戸を開けると雪がちらついていたので、折り畳み傘をさして玄関を出た。駅までの道のりで数人と出会ったが、誰一人として傘をさしていない。
もしかしてこの雪が見えているのは私だけなのか?
そんなことを考えてしまうほど、傘をさしている人を見かけなかった。

今朝は取材で、10時半には米原駅(滋賀県)に到着しておかなければならなかった。天気予報を見たら、米原は氷点下で大雪とのこと。いつもペラペラの薄着の私にしては珍しく、「極暖」を着こんでからのセーター。ダウンにカシミヤのストール。タイツも120デニールのもので、さらに靴下も履いた。
駅まで徒歩12分。やはり到着する頃にはもう体が熱くなっていた。

ホームのベンチに重いバッグや傘を置き、スマホを見ていたら電車が入ってきた。乗り込んでしばらくして気づいた。
「傘がない!」
JILL STUARTの傘だけど、私の年代でも持っていておかしくないような落ち着いた色合いの花柄で、とても気に入っていたのに。

落ち込みながらも京都に到着したので、琵琶湖線に乗り換えるためホームを移動した。新快速を待っていたが、5分ほど遅れるというアナウンスが流れた。大雪だし仕方ないなとスマホを見たら、デザイナーさんとクライアントから着信とメッセージが何回も入っている。
「今日の取材、大雪で中止になりました」
マジか~……

なんとなくそうなりそうな予感はしていたが、とりあえず運行はしていたので大丈夫かなと思っていたのに。
米原に着いてから車で移動だから、それが難しいと判断されたのかもしれない。

気を取り直してお茶でも飲んであったまってから帰ろうかと思ったが、朝早いのでまだどこも開いていない(もちろん探せばあるんだろうが)。
京都駅構内の、ほとんど野外みたいなミスタードーナツの横を通った時、「そうそう、今ヴィタメールとのコラボドーナツやってたよね」と思い出した。あれ、食べたかったんだ。ちょっと寒いけどいいか。
そう思ってレジの方にいったら、こちらも朝早いのでドーナツがまだ何もない!!そんなことってあるんだ。
がっくりしたが、もう他の店を探す気力もなく、とりあえずホットコーヒーを頼んだ。

イスに座って、もう後悔していた。
じっとしていると、思っていたより寒い!
冷たいイスに、お尻から熱を奪われていきながら、コーヒーを飲んだ。
パソコンを取り出し、電車の中で送ろうと思っていたメールを送る。
今日までの原稿で、昨日夜中まで書いていたけど眠気に負け、朝5時起きで仕上げたものだった。家を出る直前までやっていたのだ。

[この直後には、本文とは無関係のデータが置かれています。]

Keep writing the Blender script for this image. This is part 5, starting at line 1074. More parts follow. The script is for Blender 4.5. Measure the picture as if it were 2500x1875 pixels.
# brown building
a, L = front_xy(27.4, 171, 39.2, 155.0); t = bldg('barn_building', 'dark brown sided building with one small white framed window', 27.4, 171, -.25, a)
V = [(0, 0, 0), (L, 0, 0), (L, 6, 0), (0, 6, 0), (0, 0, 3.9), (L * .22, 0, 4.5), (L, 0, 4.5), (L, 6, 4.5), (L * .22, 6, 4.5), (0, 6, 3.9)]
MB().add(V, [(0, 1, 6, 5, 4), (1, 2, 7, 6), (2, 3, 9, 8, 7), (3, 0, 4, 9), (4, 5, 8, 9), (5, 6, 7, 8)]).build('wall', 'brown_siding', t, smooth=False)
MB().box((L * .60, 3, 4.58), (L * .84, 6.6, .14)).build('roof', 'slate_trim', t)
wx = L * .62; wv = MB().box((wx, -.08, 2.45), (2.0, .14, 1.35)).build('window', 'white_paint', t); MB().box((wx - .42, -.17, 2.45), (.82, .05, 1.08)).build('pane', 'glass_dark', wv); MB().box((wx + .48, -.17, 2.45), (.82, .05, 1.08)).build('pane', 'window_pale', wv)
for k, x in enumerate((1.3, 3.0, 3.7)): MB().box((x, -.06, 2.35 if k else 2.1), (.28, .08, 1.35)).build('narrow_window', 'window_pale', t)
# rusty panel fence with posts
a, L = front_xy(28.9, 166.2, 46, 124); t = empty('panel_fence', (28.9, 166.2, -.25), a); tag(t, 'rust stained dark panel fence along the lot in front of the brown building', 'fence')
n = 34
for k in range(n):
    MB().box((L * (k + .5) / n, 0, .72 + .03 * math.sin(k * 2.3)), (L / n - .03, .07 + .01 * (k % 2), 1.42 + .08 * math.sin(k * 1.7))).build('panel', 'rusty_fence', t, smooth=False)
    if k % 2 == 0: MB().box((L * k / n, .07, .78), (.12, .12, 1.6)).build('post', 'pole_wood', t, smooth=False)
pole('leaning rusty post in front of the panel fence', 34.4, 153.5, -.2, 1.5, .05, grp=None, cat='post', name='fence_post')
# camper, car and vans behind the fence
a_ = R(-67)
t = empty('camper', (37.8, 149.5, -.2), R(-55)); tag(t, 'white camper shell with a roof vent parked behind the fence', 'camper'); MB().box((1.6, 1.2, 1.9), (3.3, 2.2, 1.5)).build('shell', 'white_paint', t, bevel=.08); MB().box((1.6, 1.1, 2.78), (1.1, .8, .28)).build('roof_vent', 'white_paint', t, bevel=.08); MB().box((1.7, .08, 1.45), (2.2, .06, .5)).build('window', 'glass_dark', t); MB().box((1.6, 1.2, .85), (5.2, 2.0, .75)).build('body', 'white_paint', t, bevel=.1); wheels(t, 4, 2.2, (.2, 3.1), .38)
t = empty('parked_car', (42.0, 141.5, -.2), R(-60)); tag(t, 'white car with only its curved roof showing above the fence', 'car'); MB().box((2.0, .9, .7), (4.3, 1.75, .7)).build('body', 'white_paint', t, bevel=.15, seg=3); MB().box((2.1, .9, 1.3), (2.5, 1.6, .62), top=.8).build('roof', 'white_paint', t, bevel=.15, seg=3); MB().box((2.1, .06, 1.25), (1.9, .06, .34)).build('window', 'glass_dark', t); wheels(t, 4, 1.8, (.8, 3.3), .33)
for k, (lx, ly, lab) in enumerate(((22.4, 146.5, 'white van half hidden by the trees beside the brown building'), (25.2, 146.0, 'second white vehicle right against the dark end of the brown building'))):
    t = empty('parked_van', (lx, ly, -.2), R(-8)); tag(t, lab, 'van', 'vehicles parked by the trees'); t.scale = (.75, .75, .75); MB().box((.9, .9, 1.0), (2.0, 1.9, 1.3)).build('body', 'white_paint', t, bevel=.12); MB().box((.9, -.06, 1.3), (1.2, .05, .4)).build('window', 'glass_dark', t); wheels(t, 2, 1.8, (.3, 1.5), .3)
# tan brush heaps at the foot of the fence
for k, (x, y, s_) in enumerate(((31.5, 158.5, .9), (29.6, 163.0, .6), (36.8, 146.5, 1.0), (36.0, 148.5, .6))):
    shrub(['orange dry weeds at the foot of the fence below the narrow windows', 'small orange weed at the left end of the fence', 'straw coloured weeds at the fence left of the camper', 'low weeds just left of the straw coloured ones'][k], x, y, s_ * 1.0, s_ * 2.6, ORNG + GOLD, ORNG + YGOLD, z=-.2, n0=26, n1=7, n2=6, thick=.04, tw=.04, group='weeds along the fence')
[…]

コーヒーがなくなると、いよいよ凍り付きそうだったので、すぐに店を出た。
今日はツイてないな……なんて思いながら電車で引き返してきて、駅に降り立ち、向かいのホームのベンチを見たら、忘れた傘がある!
慌ててホームを移動して傘を回収した。

思いついて、駅前の好きなパン屋でヤケクソみたいに大量にパンを買い込んだ(普段、小麦粉はできるだけ食べないようにしているのだが)。
歩き始めたら、また雪が降ってきた。
傘はバッグにしまったままだ。
なんとなく傘をささずに歩いてみた。
髪や服の上ですぐに消えてしまう淡い粉雪だから、傘をささなくても平気だった。むしろ気持ちがよかった。

帰宅し、おいしいコーヒーを淹れて買ってきたパンに食らいついた。
パンってやっぱりおいしい。幸せだ。

午前中の取材は延期、午後からの取材はリモートになったが、とりあえず今日は余裕ができた。

忘れた傘も戻ってきたし、ヴィタメールドーナツは無理だったけどパンをいっぱい食べられたし、雪の中を歩くのも気持ちよかった。
何より、少しだけ時間ができたから、心が落ち着いた。
ツイてないと思ったことも、結局は全部回収できたんじゃないか?

きっと神様が、少し休ませてくれたんだ。
昨年末からやってきた冊子の原稿もいよいよ追い込み。それなのに来週はまだ取材が5件あって、なんだか気が遠くなりそうだったけど、思いがけずリフレッシュできたような気がする。
あと1週間でなんとか一段落しそうだ。がんばろう。